Marc
Let me ask you: Have you ever played a game of poker? Taken a bet? Listened to a weather forecast? Should you write-off the weather man as 'whim worshipper' because he can't forecast the weather with certainty? Should you despair of formulating any rational strategy when playing poker and simply do things on a whim? Would it be the case that you could say nothing at all about which horse will win the next race? The answer is: No, of course not. In all cases, probabilistic reasoning never implied radical skepticism or mysticism.
Concerning the scenarios in your questions, I answer with: certainly so.
I answer with a certainly so as I cannot (honestly) doubt that I have not played poker, placed a bet, or listened to a weather report. In order to doubt that I have, I would have to be convinced via a doubt-inspiring argument, or be presented with doubt-inspiring evidence.
Merely stating that I might have been hallucinating is not a doubt-inspiring argument, nor is it doubt-inspiring evidence.
I am certain when I cannot doubt.
I would like to clarify my use of honest doubt: personally, I take my use of honestly doubt as being redundant, as I cannot lie to myself concerning what it is that I am doubtful of. If I hold the ability to doubt through a method of rational introspection, then I cannot be dishonest with myself, and, while in doubt, be certain concerning the doubted subject.
This is not to say that I cannot be incorrect, but, at that time, I either doubt or I do not.
If you toss a coin, cover it and ask me: 'Heads or Tails?’, I will say: 'I am 50% sure that the result is Heads'. This doesn't mean that I think that the reality of the result is half unknowable. The probability simply reflects my lack of knowledge. When my state of knowledge changes, I can then adjust the probability to reflect my new understanding of reality.
You are not 50% sure of the outcome—you are certain that the outcome will be one or the other. It is your odds of being correct with your guess as to what the outcome will be, which are 50/50.
Look at it this way: were you not certain of the potential outcomes, and the concepts involved with tossing a coin, then from where are you assigning odds from, and to what? Your certainty in the act of coin tossing--and all that goes along with it--is implied when statistical analysis is applied.
'I am 98% certain that certainty is impossible'
For you to, not only state certitude concerning what is impossible, but also assign how percetage-ly sure you are as well, you would need to demonstrate, with certitude, the conditions by which would render it impossible.
Even tautological statements such as 'All Bachelors are unmarried' cannot be regarded as certain, because terms have to be defined for such statements to be meaningful, and as soon as you attempt to define all the words you are drawing on empirical data which has uncertainties .

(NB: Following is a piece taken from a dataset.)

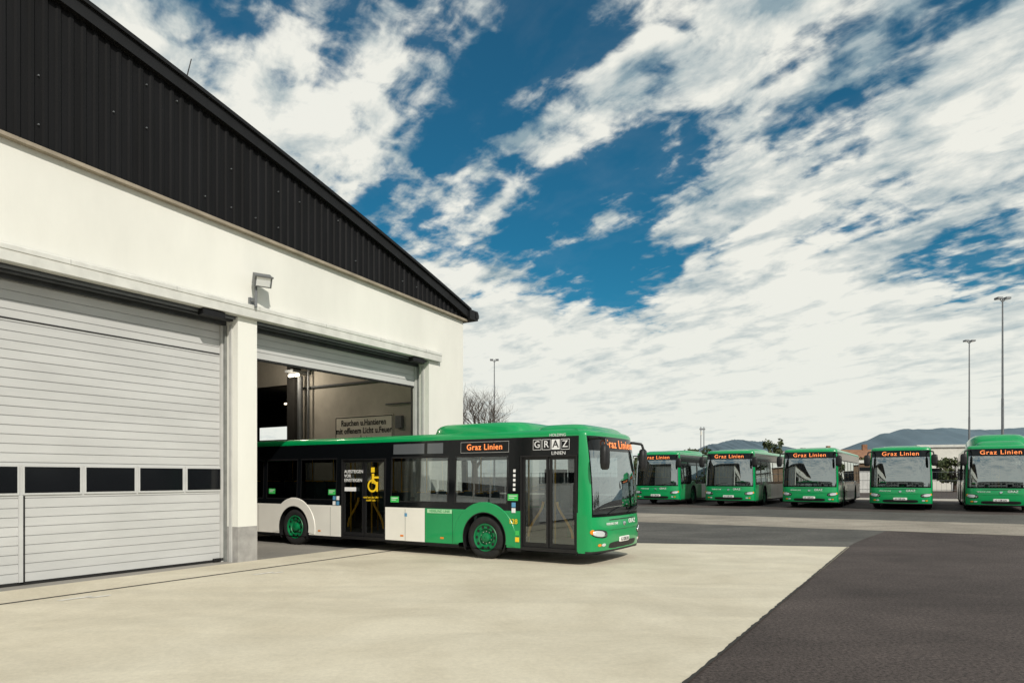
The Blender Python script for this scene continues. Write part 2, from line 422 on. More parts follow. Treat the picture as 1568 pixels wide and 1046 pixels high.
    while x>-11.2:
        zf=.35 if x>-7.4 else .6
        for sg in(-1,1):
            if sg==-1 and (-7.5<x<-5.3): continue
            if sg==1 and (-6.9<x<-5.6): continue
            y0,y1=(.35,1.15) if sg>0 else(-1.15,-.35)
            for (a,b) in((y0,y0+.38),(y0+.42,y1)):
                it.box(x-.42,x,a,b,zf+.42,zf+.52,'seat'); it.box(x-.50,x-.42,a,b,zf+.42,zf+1.08,'seat')
                it.cyl((x-.46,a+.06,zf+1.1),(x-.46,b-.06,zf+1.1),.015,.015,6,'yellow')
            it.box(x-.35,x-.1,min(y0,y1)+.2,max(y0,y1)-.2,zf,zf+.42,'dark')
        it.cyl((x-.46,.34,zf),(x-.46,.34,2.45),.017,.017,6,'yellow')
        x-=.86
    it.build('interior',P,bevel=.015 if main else 0)
    RF=(math.pi/2-.13,0,math.pi/2)
    text('Graz Linien',.25,(xf(0,2.5)+.022,0.0,2.505),RF,'led',P,'destination_text',1.15,.0015,'CENTER',1.12)
    RF=(math.pi/2,0,math.pi/2)
    text('GRAZ',.13,(xf(.2,.86)+.012,.42,.865),RF,'txtw',P,'front_label',1.1,.001)
    text('VERBUND LINIE',.07,(xf(.3,.84)-.002,-.62,.85),(math.pi/2,0,math.pi/2-.1),'txtw',P,'front_label_small',1.0,0)
    text('G 128 LN',.10,(xf(0,.5)+.016,0,.50),RF,'dark',P,'plate_text',1.0,0)
    RS=(math.pi/2,0,0)
    def side(b,size,x,z,m,nm,sx=1,bold=0,al='CENTER',sp=1,off=.008): text(b,size,(x,-(Yz(z)+off),z),RS,m,P,nm,sx,bold,al,sp)
    sb=MB()
    def sq(x0,x1,z0,z1,m,off=.005): sb.poly([(x0,-(Yz(z0)+off),z0),(x1,-(Yz(z0)+off),z0),(x1,-(Yz(z1)+off),z1),(x0,-(Yz(z1)+off),z1)],m)
    side('Graz Linien',.185,-2.76,2.475,'led','side_display_text',1.0,.0015,'CENTER',1.1)
    if main:
        sq(-3.40,-2.12,2.355,2.362,'frame');sq(-3.40,-2.12,2.59,2.597,'frame');sq(-3.40,-3.393,2.362,2.59,'frame');sq(-2.127,-2.12,2.362,2.59,'frame')
        sq(-4.36,-3.90,2.36,2.60,'frame2')
        sq(-5.4,-4.45,2.36,2.60,'frame2')
        side('HOLDING',.085,-.74,2.685,'txtw','holding_text',1,0,'RIGHT')
        side('LINIEN',.10,-.74,2.31,'txtw','linien_text',1.1,0,'RIGHT')
        for i,ch in enumerate('GRAZ'):
            xx=-1.42+i*.22
            if i==2:
                sq(xx-.095,xx+.095,2.39,2.60,'txtw',.004); side(ch,.22,xx,2.495,'dark','logo_letter',1,.001)
            else:
                side(ch,.20,xx,2.495,'txtw','logo_letter',1,.001)
                for (a,b,c,d) in((-.1,.1,2.385,2.393),(-.1,.1,2.597,2.605),(-.1,-.092,2.393,2.597),(.092,.1,2.393,2.597)): sq(xx+a,xx+b,c,d,'txtw',.004)
        sq(-4.33,-3.62,.985,1.075,'pale'); side('VERBUND LINIE',.085,-3.97,1.03,'green','band_text',1,0)
        side('128',.15,-1.98,.86,'txty','fleet_number',1,.001,off=.018)
        for (x,z) in((-9.75,1.45),(-7.45,1.45),(-5.33,1.30),(-2.0,1.40)):
            sq(x-.13,x+.13,z-.09,z+.05,'sticker'); sq(x-.10,x+.10,z+.005,z+.02,'txtw',.008); sq(x-.10,x+.04,z-.04,z-.025,'txtw',.008)
        for (x,z,m) in((-7.35,1.15,'txtw'),(-7.22,1.15,'sticker2'),(-7.35,1.28,'sticker2'),(-7.22,1.28,'txtw'),(-1.97,1.22,'sticker2'),(-1.97,1.1,'txtw'),(-1.88,.62,'sticker'),(-1.88,.48,'txty')):
            sq(x-.05,x+.05,z-.05,z+.05,m,.015)
        for z in(1.55,1.65,1.75,1.85,1.95): sq(-2.0,-1.94,z-.03,z+.03,'txtw')
        side('AUSSTEIGEN\nVOR\nEINSTEIGEN',.115,-7.02,1.84,'txtw','door_text',1,0,'LEFT')
        sq(-7.0,-6.6,1.46,1.56,'txtw')
        side('rund um die Uhr\nmobil sein',.075,-6.1,1.28,'txty','door_text_b',1,0,'CENTER')
        X0=-6.05
        for k in range(20):
            a0=2*math.pi*k/20;a1=2*math.pi*(k+1)/20
            cx,cz=X0,1.60
            sb.poly([(cx+r*math.cos(a),-(HW+.0),cz+r*math.sin(a)) for r,a in((.11,a0),(.16,a0),(.16,a1),(.11,a1))],'txty')
        sq(X0-.03,X0+.05,1.66,1.90,'txty',.01); sq(X0-.06,X0+.06,1.93,2.05,'txty',.01); sq(X0+.05,X0+.20,1.78,1.83,'txty',.01); sq(X0+.05,X0+.18,1.64,1.70,'txty',.01); sq(X0+.13,X0+.18,1.46,1.64,'txty',.01)
    for x in(-10.6,-7.9,-5.1,-3.9): sq(x-.05,x+.05,.40,.44,'amber',.006)
    for x in(-4.4,): sq(x-.004,x+.004,.31,1.08,'dark',.003)
    for x in(-5.0,-7.5,-10.3,-3.6): sq(x-.004,x+.004,.31,1.05,'dark',.003)
    sq(-5.02,-4.94,.88,.96,'sticker2')
    sb.build('side_graphics',P)
    return P
p=W(12.5+1.275,-5.67,0); make_bus(p,ANG_B,True,'main')
for t,pd in((-13.0,'low'),(-9.05,'low'),(-5.15,'low'),(-1.25,'low'),(2.55,'big')):
    make_bus(W(36.3,t,.28),ANG_A+math.pi,False,pd,1.04)
# ---------------- GARAGE (local x=s, y=-t)
G=empty('garage_building',(0,0,0),ANG_A)
def zc(s): return 7.42-.04*abs(s)
def zr(s): s=abs(s); return 10.95-.146*s-.0045*s*s
wl=MB()
piers=[(15.70,17.4),(9.26,9.74),(2.87,3.35),(-3.53,-3.05),(-9.93,-9.45),(-17.4,-15.85)]
for a,b in piers:
    wl.box(a,b,12.5,13.1,.76,5.2,'plaster'); wl.box(a-.004,b+.004,12.496,13.1,-.02,.76,'plasterg' if b-a<1 else 'plaster')
S=[-17.4+34.8*k/40 for k in range(41)]
for a,b in zip(S[:-1],S[1:]):
    wl.poly([(a,12.5,5.2),(b,12.5,5.2),(b,12.5,zc(b)+.05),(a,12.5,zc(a)+.05)],'plaster')
    wl.poly([(a,13.1,5.2),(b,13.1,5.2),(b,13.1,zr(b)-.1),(a,13.1,zr(a)-.1)],'intw')
wl.poly([(-17.4,12.5,5.2),(17.4,12.5,5.2),(17.4,13.1,5.2),(-17.4,13.1,5.2)],'steel')
wl.poly([(17.4,12.5,0),(17.4,20.0,0),(17.4,20.0,6.75),(17.4,12.5,6.75)],'plaster')
wl.poly([(17.4,37,0),(17.4,40,0),(17.4,40,6.75),(17.4,37,6.75)],'plaster')
wl.poly([(17.4,20,6.3),(17.4,37,6.3),(17.4,37,6.75),(17.4,20,6.75)],'plaster')
wl.poly([(-17.4,12.5,0),(-17.4,40,0),(-17.4,40,6.75),(-17.4,12.5,6.75)],'plaster')
wl.poly([(-17.4,40,0),(17.4,40,0),(17.4,40,6.7),(-17.4,40,6.7)],'plaster')
wl.build('walls',G)
iw=MB()
iw.poly([(17.05,13.1,0),(17.05,19.9,0),(17.05,19.9,6.7),(17.05,13.1,6.7)],'intw')
iw.poly([(17.05,19.9,5.2),(17.05,30,5.2),(17.05,30,6.7),(17.05,19.9,6.7)],'intw')
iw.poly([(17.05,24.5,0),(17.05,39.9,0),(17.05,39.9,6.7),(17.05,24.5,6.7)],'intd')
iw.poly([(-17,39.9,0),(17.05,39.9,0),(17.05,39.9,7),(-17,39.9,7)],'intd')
iw.poly([(17.05,19.9,0),(17.4,19.9,0),(17.4,19.9,5.2),(17.05,19.9,5.2)],'intw')
iw.box(16.75,17.05,19.45,19.85,0,6.7,'intd')
iw.cyl((16.7,19.1,0),(16.7,19.1,5.4),.10,.10,12,'galv')
iw.cyl((16.85,18.85,0),(16.85,18.85,6.5),.04,.04,8,'galv')
iw.cyl((16.95,14.2,3.1),(16.95,14.2,5.5),.03,.03,8,'galv')
iw.cyl((16.95,15.3,4.2),(16.95,13.4,4.2),.025,.025,8,'galv')
iw.cyl((16.95,13.2,5.0),(16.95,19.4,5.0),.04,.04,8,'galv')
iw.box(16.9,17.04,14.6,14.85,3.4,3.8,'galv')
iw.box(16.2,17.0,18.9,19.3,5.47,5.55,'galv')
for y in(18.95,19.25): iw.cyl((16.5,y,5.40),(16.5,y+.18,5.40),.06,.06,8,'tube')
iw.poly([(-17.3,12.52,.004),(17.05,12.52,.004),(17.05,39.9,.004),(-17.3,39.9,.004)],'intf')
for y in(16,20,24,28,32,36):
    for a,b in zip(S[:-1],S[1:]):
        if a<0: continue
        iw.poly([(a,y,zr(a)-.15),(b,y,zr(b)-.15),(b,y,zr(b)-.9),(a,y,zr(a)-.9)],'steel')
iw.build('interior_walls',G)
an=MB()
an.poly([(17.42,20,.006),(27,20,.006),(27,37,.006),(17.42,37,.006)],'intf')
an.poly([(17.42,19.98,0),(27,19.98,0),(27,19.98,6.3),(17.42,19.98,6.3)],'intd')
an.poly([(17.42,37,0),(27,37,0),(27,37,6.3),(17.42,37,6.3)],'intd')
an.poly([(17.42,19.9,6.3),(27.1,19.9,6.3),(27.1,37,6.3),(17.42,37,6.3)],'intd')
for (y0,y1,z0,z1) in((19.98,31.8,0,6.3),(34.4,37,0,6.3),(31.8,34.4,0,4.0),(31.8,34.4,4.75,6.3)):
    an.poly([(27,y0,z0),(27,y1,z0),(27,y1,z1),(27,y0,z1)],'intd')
an.cyl((24,26.5,5.6),(24,28.6,5.6),.05,.05,8,'tube')
an.build('annex_hall',G)
for i,(s,y,z,e) in enumerate(((15.9,19.0,5.25,60),(12.5,16.5,6.0,110))):  # first stands for the wall tubes; second is added fill with no fixture
    ld=bpy.data.lights.new('tube_and_fill_light','POINT'); ld.energy=e; ld.color=(1,.88,.7); ld.shadow_soft_size=.15
    lo=bpy.data.objects.new('tube_and_fill_light',ld); scene.collection.objects.link(lo); lo.parent=G; lo.location=(s,y,z)
cl=MB(); prof=[(0,0),(.10,0),(.125,.03),(.175,.03),(.20,0)]
s=-17.4
row0=[];row1=[]
while s<17.39:
    for (ds,dy) in prof[:-1]:
        q_=s+ds; row0.append((q_,12.44-dy,zc(q_))); row1.append((q_,12.44-dy,zr(q_)-.12))
    s+=.20
cl.grid([row0,row1],'clad')
cl.build('corrugated_gable_cladding',G)
dr=MB()
S2=[-17.5+35*k/60 for k in range(61)]
for a,b in zip(S2[:-1],S2[1:]):
    for (y0,y1,d0,d1,m,f) in((12.38,12.50,-.05,.012,'soff',zc),(12.30,12.46,-.26,-.02,'fascia',zr),(12.24,12.5,-.018,.05,'fascia',zr)):
        v=[(a,y0,f(a)+d0),(b,y0,f(b)+d0),(b,y1,f(b)+d0),(a,y1,f(a)+d0),(a,y0,f(a)+d1),(b,y0,f(b)+d1),(b,y1,f(b)+d1),(a,y1,f(a)+d1)]
        for fc in((0,1,5,4),(4,5,6,7),(3,2,1,0)): dr.poly([v[i] for i in fc],m)
    dr.poly([(a,12.4,zr(a)-.03),(b,12.4,zr(b)-.03),(b,40.3,zr(b)-.03),(a,40.3,zr(a)-.03)],'fascia')
    dr.poly([(a,12.24,zr(a)+.055),(b,12.24,zr(b)+.055),(b,40.3,zr(b)+.055),(a,40.3,zr(a)+.055)],'fascia')
    dr.poly([(a,40.05,6.7),(b,40.05,6.7),(b,40.05,zr(b)),(a,40.05,zr(a))],'plaster')
for sg in(-1,1):
    x0,x1=(17.41,17.85) if sg>0 else(-17.85,-17.41)
    dr.box(x0,x1,12.3,40.3,6.74,6.80,'fascia'); dr.box(x0 if sg<0 else 17.72,x1 if sg>0 else -17.72,12.22,40.3,6.80,6.98,'fascia')
    dr.box(x0,x1,12.24,12.3,6.74,7.03,'fascia')
dr.box(17.85,17.93,12.25,40.3,6.83,6.95,'galv')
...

As to married bachelors: You may be uncertain as to whether a person is a bachelor or not, but not that there can be married bachelors, as marriage and bachelor are concepts that humans invented concerning the contractual state of a male in relation to some other female/male.
Without putting too much thought into this, human inventions, such as marriage and bachelor, are not empirical, as the moon is perceived, but are constructed/invented to indicate a state of relationship with another person. You seem to be confusing the two.
Eddie
Interesting. I did not take what I said as permanency equating to existents. I’m not so sure that any thing is permanent? Save a permanent process, perhaps.

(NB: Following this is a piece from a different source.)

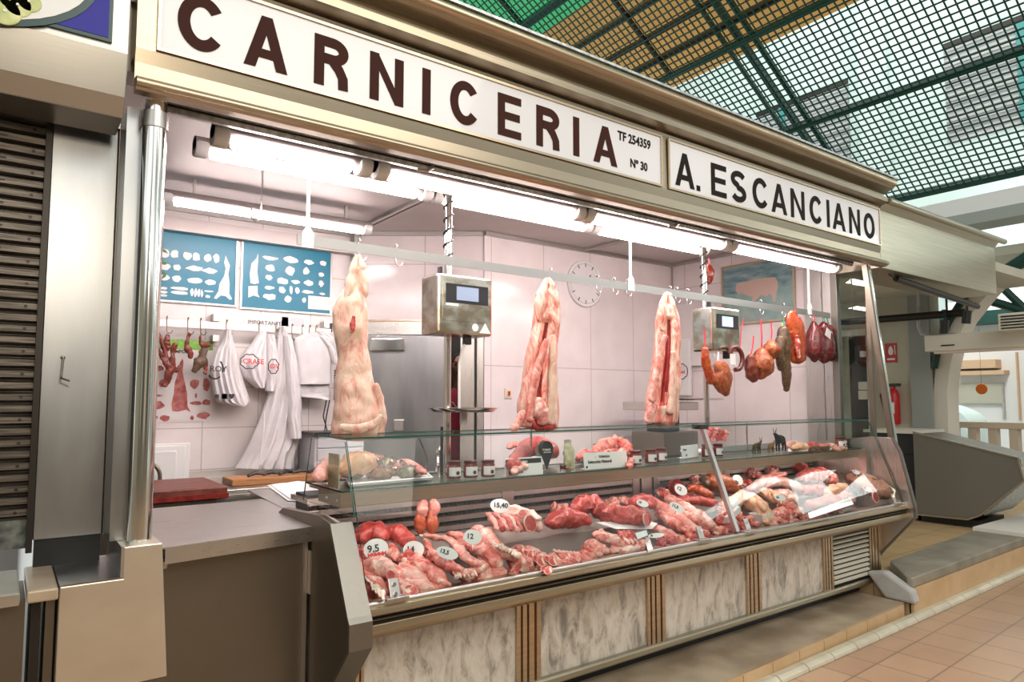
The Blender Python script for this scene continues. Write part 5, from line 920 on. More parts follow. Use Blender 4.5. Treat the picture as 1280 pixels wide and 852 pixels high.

Ideas are fleeting, in that they do come and go, but are “retrievable;” were they not existing, though, then how is it that I am retrieving them, as I cannot retrieve that which does not exist?
I take it that you take it that ideas exist in a physical, although mental context?
I actually don’t know what objectivism’s position is on ideas, and whether or not ideas are concepts. I’ll have to look into that myself.
An idea is real in the sense that any other fleeting process is real, like "driving" or "smoking". "Driving" encapsulates the process by which my persons, an extent, manipulates my car, also another extent. So the idea of an idea is "a fleeting process where the nervous system interacts in a certain way." While it may be self-referencing to state it quite like that, it is not, more importantly, self-negating.
I’m not sure what is being said here? Are you saying that the act of driving is an idea? I would not have taken it as an idea, but the acting out of an idea, and an idea being an intellectual action.
It's a terrible thing to think about, isn't it? Terrible in that just how to come to terms with how ideas (physically) exist in our neural networks (brains), as we are having them, and then how they are stored for retreival at some later date.
Is it nutty to take it that, since our neural networks are finite in extent, that ideas are also extent within our neural networks?
I give up.
Anyway, it’s late, and I’ll have to give it some more thought another time.